-- WRITTEN REQUEST --
Every line of the material is to be quoted verbatim, minus the pictures.

-- INFORMATION SHOWN --
..........
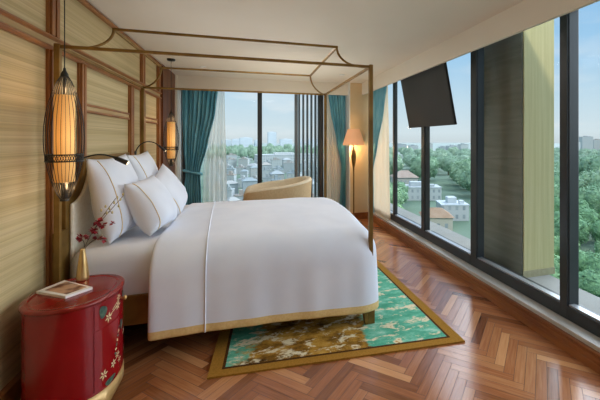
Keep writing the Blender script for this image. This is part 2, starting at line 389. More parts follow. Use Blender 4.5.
WR = empty('window_2', (XR, 3, .15)); WR['kind'] = 'structure'
mull = [(6.42, 6.5), (5.26, 5.42), (4.25, 4.41), (3.075, 3.26), (2.053, 2.116), (1.0, 1.07), (0., .07), (-1., -.93), (YR, YR+.07)]
mull = [(6.40, 6.48), (5.385, 5.44), (4.325, 4.415), (3.165, 3.265), (2.053, 2.12), (1.0, 1.07), (0., .07), (-1., -.93), (YR, YR+.07)]
mdep = [2.36, 2.335, 2.36, 2.37, 2.386, 2.386, 2.386, 2.386, 2.386]
for i, (a, b) in enumerate(mull):
    o = MB().box((2.27, a, .15), (mdep[i], b, CE)).box((2.285, a-.006, .15), (mdep[i]-.012, b+.006, CE)).build('mullion', M['frame'], WR, .003)
for (a0, b0), (a1, b1) in zip(mull[1:], mull[:-1]):
    MB().box((2.27, b0, .15), (2.395, a1, .25)).build('bottom_rail', M['frame'], WR, .004)
    MB().box((2.285, b0, .25), (2.34, a1, .262)).build('glazing_bead', M['frame_pale'], WR)
    MB().box((2.27, b0, 2.5), (2.395, a1, CE)).build('top_rail', M['frame'], WR)
    MB().box((2.338, b0, .25), (2.345, a1, 2.5)).build('pane', M['glass'], WR)

# ------------------------------------------------------------------ curtains
def curtain(zs, edge, along, depth, pleats, amp, nx=90, nz=30):
    """sheet hung from zs[1] to zs[0]; edge(z)->(lo,hi) along the wall; along 'x' or 'y'; depth the other coordinate"""
    vs = []; fs = []
    for j in range(nz+1):
        z = zs[0]+(zs[1]-zs[0])*j/nz; lo, hi = edge(z)
        for i in range(nx+1):
            s = i/nx; w = amp*(math.sin(s*pleats*2*PI)+.35*math.sin(s*pleats*4.7*PI+1.3+z*.5))
            a = lo+(hi-lo)*(s+.012*math.sin(z*2.3+i*.21)); d = depth+w
            vs.append((a, d, z) if along == 'x' else (d, a, z))
    for j in range(nz):
        for i in range(nx): fs.append((j*(nx+1)+i, j*(nx+1)+i+1, (j+1)*(nx+1)+i+1, (j+1)*(nx+1)+i))
    return MB().add(vs, fs, 0, True)
def lerp(tab):
    def f(z):
        for (z0, a0, b0), (z1, a1, b1) in zip(tab, tab[1:]):
            if z <= z1:
                t = min(max((z-z0)/(z1-z0), 0), 1); t = t*t*(3-2*t)*.4+t*.6
                return a0+(a1-a0)*t, b0+(b1-b0)*t
        return tab[-1][1:]
    return f
t = thing('curtain', (-.9, 6.58, .02), 'teal curtain tied back at the left end of the back window', 'curtain')
curtain((.02, 2.54), lerp([(.02, -1.12, -.80), (.5, -1.11, -.82), (.96, -1.07, -.84), (1.4, -1.10, -.72), (2., -1.11, -.585), (2.54, -1.11, -.53)]), 'x', 6.575, 8, .024).build('panel', M['teal'], t)
MB().tube([(-.955+.14*math.cos(a), 6.575+.055*math.sin(a), .945+.035*math.cos(a+PI)) for a in [2*PI*i/28 for i in range(28)]], .022, 8, closed=True).build('tieback', M['teal'], t)
t = thing('curtain', (1.6, 6.6, .02), 'teal curtain drawn aside between the back window and the floor lamp column', 'curtain')
curtain((.02, 2.54), lerp([(.02, 1.63, 1.76), (.6, 1.66, 1.76), (1., 1.68, 1.76), (1.5, 1.58, 1.76), (2.1, 1.46, 1.76), (2.54, 1.40, 1.76)]), 'x', 6.6, 6, .02).build('panel', M['teal'], t)
t = thing('curtain', (2.17, 6.1, .152), 'teal curtain hanging just right of the near foot bedpost by the corner column', 'curtain')
curtain((.152, 2.54), lerp([(.152, 6.12, 6.33), (.6, 6.14, 6.33), (.95, 6.16, 6.33), (1.4, 5.93, 6.33), (2., 5.60, 6.33), (2.54, 5.42, 6.33)]), 'y', 2.165, 7, .018).build('panel', M['teal'], t)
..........
-- THE COMPLETED TASK --
Keep writing the Blender script for this image. This is part 2, starting at line 389. More parts follow. Use Blender 4.5.
WR = empty('window_2', (XR, 3, .15)); WR['kind'] = 'structure'
mull = [(6.42, 6.5), (5.26, 5.42), (4.25, 4.41), (3.075, 3.26), (2.053, 2.116), (1.0, 1.07), (0., .07), (-1., -.93), (YR, YR+.07)]
mull = [(6.40, 6.48), (5.385, 5.44), (4.325, 4.415), (3.165, 3.265), (2.053, 2.12), (1.0, 1.07), (0., .07), (-1., -.93), (YR, YR+.07)]
mdep = [2.36, 2.335, 2.36, 2.37, 2.386, 2.386, 2.386, 2.386, 2.386]
for i, (a, b) in enumerate(mull):
    o = MB().box((2.27, a, .15), (mdep[i], b, CE)).box((2.285, a-.006, .15), (mdep[i]-.012, b+.006, CE)).build('mullion', M['frame'], WR, .003)
for (a0, b0), (a1, b1) in zip(mull[1:], mull[:-1]):
    MB().box((2.27, b0, .15), (2.395, a1, .25)).build('bottom_rail', M['frame'], WR, .004)
    MB().box((2.285, b0, .25), (2.34, a1, .262)).build('glazing_bead', M['frame_pale'], WR)
    MB().box((2.27, b0, 2.5), (2.395, a1, CE)).build('top_rail', M['frame'], WR)
    MB().box((2.338, b0, .25), (2.345, a1, 2.5)).build('pane', M['glass'], WR)

# ------------------------------------------------------------------ curtains
def curtain(zs, edge, along, depth, pleats, amp, nx=90, nz=30):
    """sheet hung from zs[1] to zs[0]; edge(z)->(lo,hi) along the wall; along 'x' or 'y'; depth the other coordinate"""
    vs = []; fs = []
    for j in range(nz+1):
        z = zs[0]+(zs[1]-zs[0])*j/nz; lo, hi = edge(z)
        for i in range(nx+1):
            s = i/nx; w = amp*(math.sin(s*pleats*2*PI)+.35*math.sin(s*pleats*4.7*PI+1.3+z*.5))
            a = lo+(hi-lo)*(s+.012*math.sin(z*2.3+i*.21)); d = depth+w
            vs.append((a, d, z) if along == 'x' else (d, a, z))
    for j in range(nz):
        for i in range(nx): fs.append((j*(nx+1)+i, j*(nx+1)+i+1, (j+1)*(nx+1)+i+1, (j+1)*(nx+1)+i))
    return MB().add(vs, fs, 0, True)
def lerp(tab):
    def f(z):
        for (z0, a0, b0), (z1, a1, b1) in zip(tab, tab[1:]):
            if z <= z1:
                t = min(max((z-z0)/(z1-z0), 0), 1); t = t*t*(3-2*t)*.4+t*.6
                return a0+(a1-a0)*t, b0+(b1-b0)*t
        return tab[-1][1:]
    return f
t = thing('curtain', (-.9, 6.58, .02), 'teal curtain tied back at the left end of the back window', 'curtain')
curtain((.02, 2.54), lerp([(.02, -1.12, -.80), (.5, -1.11, -.82), (.96, -1.07, -.84), (1.4, -1.10, -.72), (2., -1.11, -.585), (2.54, -1.11, -.53)]), 'x', 6.575, 8, .024).build('panel', M['teal'], t)
MB().tube([(-.955+.14*math.cos(a), 6.575+.055*math.sin(a), .945+.035*math.cos(a+PI)) for a in [2*PI*i/28 for i in range(28)]], .022, 8, closed=True).build('tieback', M['teal'], t)
t = thing('curtain', (1.6, 6.6, .02), 'teal curtain drawn aside between the back window and the floor lamp column', 'curtain')
curtain((.02, 2.54), lerp([(.02, 1.63, 1.76), (.6, 1.66, 1.76), (1., 1.68, 1.76), (1.5, 1.58, 1.76), (2.1, 1.46, 1.76), (2.54, 1.40, 1.76)]), 'x', 6.6, 6, .02).build('panel', M['teal'], t)
t = thing('curtain', (2.17, 6.1, .152), 'teal curtain hanging just right of the near foot bedpost by the corner column', 'curtain')
curtain((.152, 2.54), lerp([(.152, 6.12, 6.33), (.6, 6.14, 6.33), (.95, 6.16, 6.33), (1.4, 5.93, 6.33), (2., 5.60, 6.33), (2.54, 5.42, 6.33)]), 'y', 2.165, 7, .018).build('panel', M['teal'], t)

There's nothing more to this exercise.